NM: Well since you asked, I think it’s a boring record with little shot at receiving any serious Grammy recognition. “Pillowy” is good way to describe it, both for its airy production and for capturing the bedroom feel (I imagine it’s also a good sleeping aid, which I don’t mean as a back-handed compliment; that’s a fine thing for a record to be). But I can’t picture this record anything other than mood music, kind of like a bearded, flannel-wearing Buddha Box, the sound of applying a coat of tan paint to your living room.

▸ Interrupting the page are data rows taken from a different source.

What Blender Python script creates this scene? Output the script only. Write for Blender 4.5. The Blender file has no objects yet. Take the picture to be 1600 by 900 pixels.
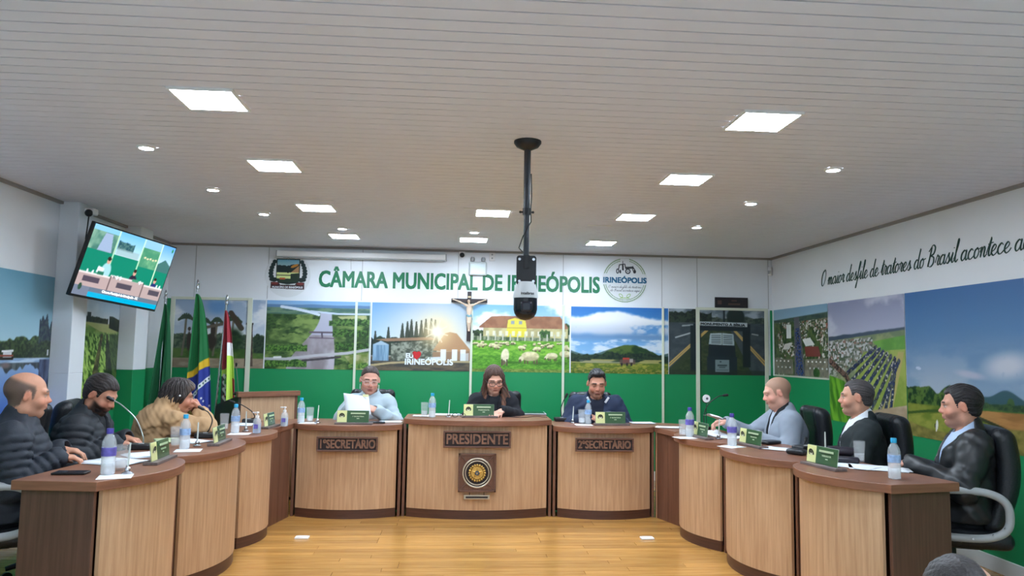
import bpy, math, random
import numpy as np
from mathutils import Matrix, Vector
random.seed(7)
PI = math.pi
SC = bpy.context.scene
COL = SC.collection

# ------------------------------------------------------------------ camera, world, exposure
EYE = 1.40
FPX = 1150.0
_up = np.array([.016, -1, .0872]); _up /= np.linalg.norm(_up)
_fy = np.array([(715-800)/FPX, 99/FPX, 1.]); _fy -= _up*(_fy @ _up); _fy /= np.linalg.norm(_fy)
_rx = np.cross(_fy, _up)
if _rx[0] < 0: _rx = -_rx
RW = np.stack([_rx, _fy, _up])           # picture directions (right, down, forward) -> world
cam_d = bpy.data.cameras.new('camera'); cam = bpy.data.objects.new('camera', cam_d); COL.objects.link(cam)
cam_d.sensor_width = 36; cam_d.lens = FPX/1600*36; cam_d.clip_start = .05
_m = Matrix.Identity(4)
for i in range(3):
    _m[i][0] = RW[i, 0]; _m[i][1] = -RW[i, 1]; _m[i][2] = -RW[i, 2]
_m[2][3] = EYE
cam.matrix_world = _m
SC.camera = cam
w = bpy.data.worlds.new('world'); SC.world = w; w.use_nodes = True
w.node_tree.nodes['Background'].inputs[0].default_value = (.75, .82, .9, 1)
w.node_tree.nodes['Background'].inputs[1].default_value = .25
SC.view_settings.view_transform = 'Standard'; SC.view_settings.look = 'None'
SC.view_settings.gamma = 1; SC.view_settings.use_curve_mapping = False
SC.view_settings.exposure = 2.55
PANEL_POWER = 15.0      # emission of the ceiling LED panels
SPOT_POWER = 18.0       # emission of the round downlights
try:
    SC.cycles.max_bounces = 8; SC.cycles.diffuse_bounces = 4; SC.cycles.glossy_bounces = 4
    SC.cycles.transmission_bounces = 8; SC.cycles.transparent_max_bounces = 12
    SC.cycles.caustics_reflective = False; SC.cycles.caustics_refractive = False
    SC.cycles.use_denoising = True; SC.cycles.sample_clamp_indirect = 6
except Exception: pass

H = 2.53          # ceiling height above the dais floor
YB = 8.22         # back wall
XL, XR = -3.155, 3.60
YR = -2.6         # rear wall behind the camera

def ray(x, y):
    return RW @ np.array([(x-800)/FPX, (y-450)/FPX, 1.])
def at_y(x, y, Y):
    d = ray(x, y); p = d*(Y/d[1]); return (p[0], Y, p[2]+EYE)
def at_x(x, y, X):
    d = ray(x, y); p = d*(X/d[0]); return (X, p[1], p[2]+EYE)
def at_z(x, y, Z):
    d = ray(x, y); p = d*((Z-EYE)/d[2]); return (p[0], p[1], Z)

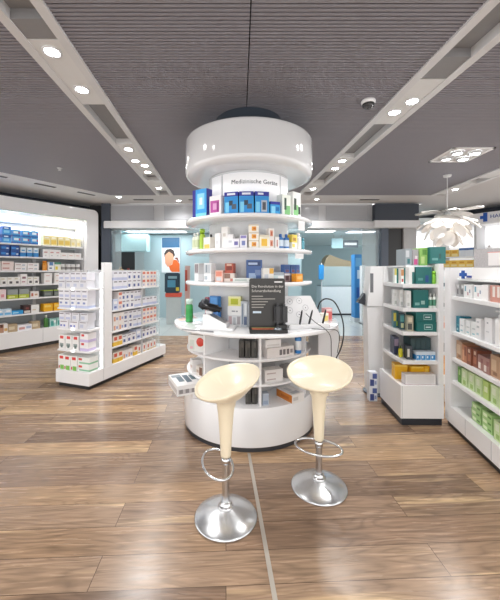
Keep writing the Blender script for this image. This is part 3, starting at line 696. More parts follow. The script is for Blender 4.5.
# ------------------------------------------------------------------ on the counter
ZT = 1.0
SCR = mat('#8b8d90', .3)
t = thing('monitor_stand', 'white sloped stand with grey screen and black cuff device on counter', 'device', (-.20, 2.72, ZT), R(-8))
mb = MB(); mb.box(-.12, -.10, .0006, .16, .10, .022, WHITE, bev=.006); mb.build('base', t)
mb = MB(); mb.prism([(-.10, .022), (.10, .022), (.10, .05), (-.06, .13), (-.10, .13)], -.07, .07, GLOSS, M=Matrix(((1, 0, 0, 0), (0, 0, 1, 0), (0, 1, 0, 0), (0, 0, 0, 1)))); mb.build('body', t)
mb = MB(); mb.face([(-.045, -.055, .1245), (.085, -.055, .0595), (.085, .055, .0595), (-.045, .055, .1245)], SCR); mb.build('screen', t)
mb = MB(); mb.box(-.09, -.03, .13, -.03, .03, .155, WHITE, bev=.006); mb.build('neck', t)
mb = MB()
b = bmesh.new(); bmesh.ops.create_cube(b, size=1); bmesh.ops.bevel(b, geom=b.edges[:], offset=.18, segments=3, affect='EDGES')
mb.add(b, BLACK, True, Matrix.Translation((-.055, 0, .185)) @ Matrix.Rotation(R(14), 4, 'Y') @ Matrix.Diagonal((.19, .11, .055, 1)))
b = bmesh.new(); bmesh.ops.create_cube(b, size=1); bmesh.ops.bevel(b, geom=b.edges[:], offset=.2, segments=3, affect='EDGES')
mb.add(b, DARK, True, Matrix.Translation((-.105, 0, .21)) @ Matrix.Rotation(R(35), 4, 'Y') @ Matrix.Diagonal((.07, .09, .09, 1)))
tag(mb.build('cuff', t), 'black cuff device on the stand')
mb = MB(); mb.box(-.26, -.125, .0006, .03, -.112, .008, mat('#8a8c90', .4), bev=.002); o = mb.build('pen', loc=(-.20, 2.69, ZT), rz=R(-20)); tag(o, 'slim grey stylus lying in front of the monitor stand', 'pen')
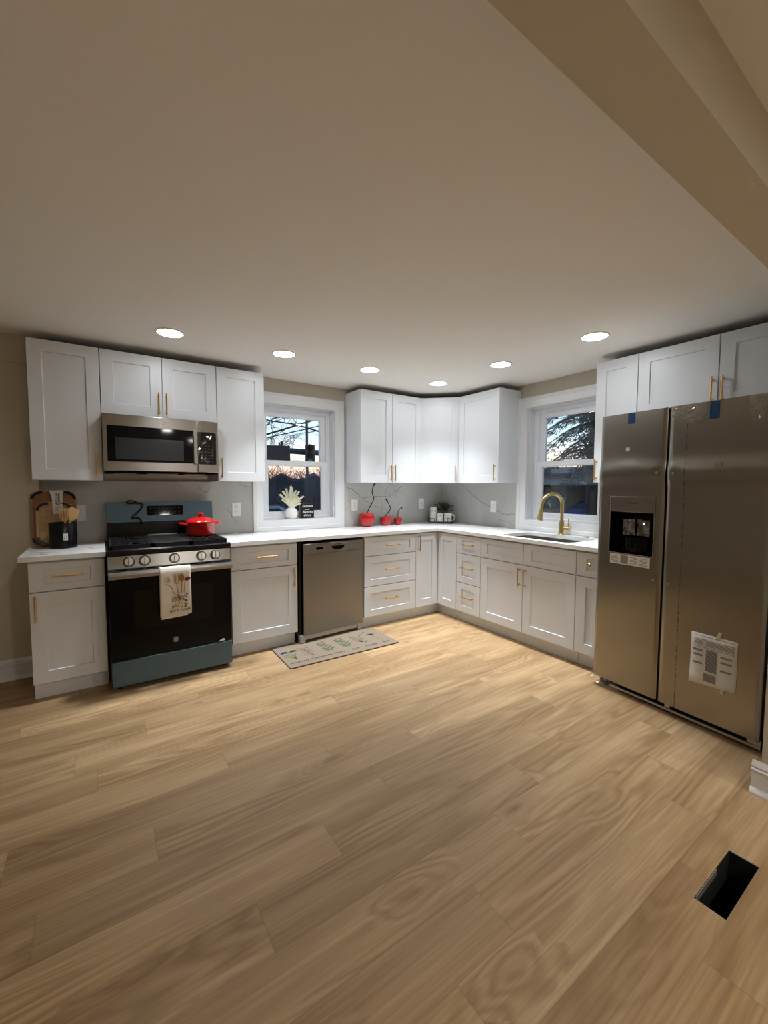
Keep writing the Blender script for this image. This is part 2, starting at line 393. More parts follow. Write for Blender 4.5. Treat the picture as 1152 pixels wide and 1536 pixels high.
# floor: planks laid along x, the vent hole cut out
REG = (-1.966, -1.643, -3.488, -3.402)
FLOORM = floor_mat()
JO = {0: -1.85, -1: -2.156, 1: -1.545, 2: -2.54, 3: -2.236, 4: -3.16, 5: -2.843, 6: -3.743, 7: -3.403, 8: -2.62, 9: -3.065, 10: -2.35, 11: -3.675, 12: -3.365, 13: -3.05, 14: -2.70, 15: -3.3, -2: -2.6}
def build_floor():
    rnd = random.Random(3); vs = []; fs = []; uvs = []; tones = []; ed = []
    def rect(x0, x1, y0, y1, off, tone, xs, ys):
        if x1 - x0 < 1e-5 or y1 - y0 < 1e-5: return
        o = len(vs); vs.extend([(x0, y0, 0), (x1, y0, 0), (x1, y1, 0), (x0, y1, 0)]); fs.append((o, o + 1, o + 2, o + 3))
        uvs.extend([(x + off[0], y + off[1]) for x, y in ((x0, y0), (x1, y0), (x1, y1), (x0, y1))]); tones.append(tone); ed.extend([(x - xs, y - ys) for x, y in ((x0, y0), (x1, y0), (x1, y1), (x0, y1))])
    k = -28
    while True:
        yb = y0 = -3.491 + k * PW; y1 = y0 + PW
        if y0 >= 0.0: break
        y1 = min(y1, 0.0)
        j = JO.get(k, rnd.uniform(-3.5, -2.3)); x = j
        while x > XL: x -= PL
        while x < XR:
            a, b = max(x, XL), min(x + PL, XR); off = (rnd.uniform(-40, 40), rnd.uniform(-40, 40)); tone = rnd.random()
            if b > REG[0] and a < REG[1] and y1 > REG[2] and y0 < REG[3]:
                rect(a, min(b, REG[0]), y0, y1, off, tone, x, yb); rect(max(a, REG[1]), b, y0, y1, off, tone, x, yb)
                m0, m1 = max(a, REG[0]), min(b, REG[1])
                rect(m0, m1, y0, max(y0, REG[2]), off, tone, x, yb); rect(m0, m1, min(y1, max(REG[3], y0)), y1, off, tone, x, yb)
            else: rect(a, b, y0, y1, off, tone, x, yb)
            x += PL
        k += 1
    me = bpy.data.meshes.new('floor'); me.from_pydata(vs, [], fs); me.materials.append(FLOORM)
    ul = me.uv_layers.new(name='plank'); at = me.attributes.new('tone', 'FLOAT', 'FACE')
    for i, u in enumerate(uvs): ul.data[i].uv = u
    ue = me.uv_layers.new(name='edge')
    for i, u in enumerate(ed): ue.data[i].uv = u
    for i, t in enumerate(tones): at.data[i].value = t
    o = bpy.data.objects.new('floor', me); C.objects.link(o); o['kind'] = 'structure'
build_floor()

c_ = MB().box(XL, XR, BY1 - .0, .2, ZC, ZC + .1).box(XL, XR, YR, BY1, ZL, ZL + .129)
struct('ceiling', c_, CEIL)
def wall_with_hole(x0, x1, h, zt):
    b = MB(); b.box(x0, h[0], 0, .2, 0, zt); b.box(h[1], x1, 0, .2, 0, zt); b.box(h[0], h[1], 0, .2, 0, WZ0); b.box(h[0], h[1], 0, .2, WZ1, zt); return b
struct('wall_back', wall_with_hole(-3.885, .0, WIN_A, ZC), WALL, smooth=0)
wb = wall_with_hole(-.0, -YR, WIN_B, ZC)
o = struct('wall_right', wb, WALL, smooth=0); o.rotation_euler = (0, 0, RB)
# the wall left of the cabinets stands a little proud, with a shallow box-out at the top
struct('wall_back_left', MB().box(XL, -3.885, -.11, .2, 0, 2.17).box(XL, -3.885, -.125, .2, 2.17, ZC), WALL, smooth=0)
struct('wall_left', MB().box(XL - .1, XL, YR, .2, 0, ZC), WALL, smooth=0)
struct('wall_rear', MB().box(XL, XR, YR - .1, YR, 0, ZC), WALL, smooth=0)
STX = -1.173
struct('wall_front_right', MB().box(STX, -.0, BY1, BY0, 0, BZ), WALL, smooth=0, )
struct('trim_1', MB().box(XL, 0, BY1, BY0, BZ, ZC), WALL, smooth=0)      # dropped header between kitchen and living room

BBP = [(0, 0), (.034, 0), (.034, .006), (.028, .017), (.016, .024), (.013, .025), (.013, .094), (.018, .098), (.020, .104), (.017, .110), (.012, .113), (.016, .118), (.014, .124), (.004, .142), (0, .142)]
def baseboard(name, x0, x1, loc, rz):
    b = MB().prism([(-q[0], q[1]) for q in BBP], x0, x1, 'x'); o = struct(name, b, TRIM); o.location = loc; o.rotation_euler = (0, 0, rz); return o
baseboard('baseboard_left', XL, -3.913, (0, -.11, 0), 0)
baseboard('baseboard_right', -.03, BY0 - BY1 + .03, (STX, BY0, 0), RB)
baseboard('baseboard_rear', -XR, -XL, (0, YR, 0), PI)
baseboard('baseboard_side', 3.37, -YR, (0, 0, 0), 0).rotation_euler = (0, 0, RB)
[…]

Even Justin Vernon’s story, once you remove the proper nouns, isn’t particularly special: the man going off to a cabin the woods to Get Away From It All and write deep shit is one of the founding myths of our country, right up there with lone warrior who stands up to the corrupt establishment and the five dollar, all-you-can-eat pizza buffet.

Which is all just to say that it I can’t imagine dude being nominated for any major Grammys, and that For Emma, Forever Ago was a better record anyways. Arcade Fire was indie in the sense that Pitchfork reviewed it before Entertainment Weekly, but sonically it was a huge record with strings, crescendos, melodies, etc. It’s been awhile, but I can’t remember if Bon Iver has any of those things.

MJ: Neither can I. And I listened to it yesterday! But something tells me that I’m not exactly the demo.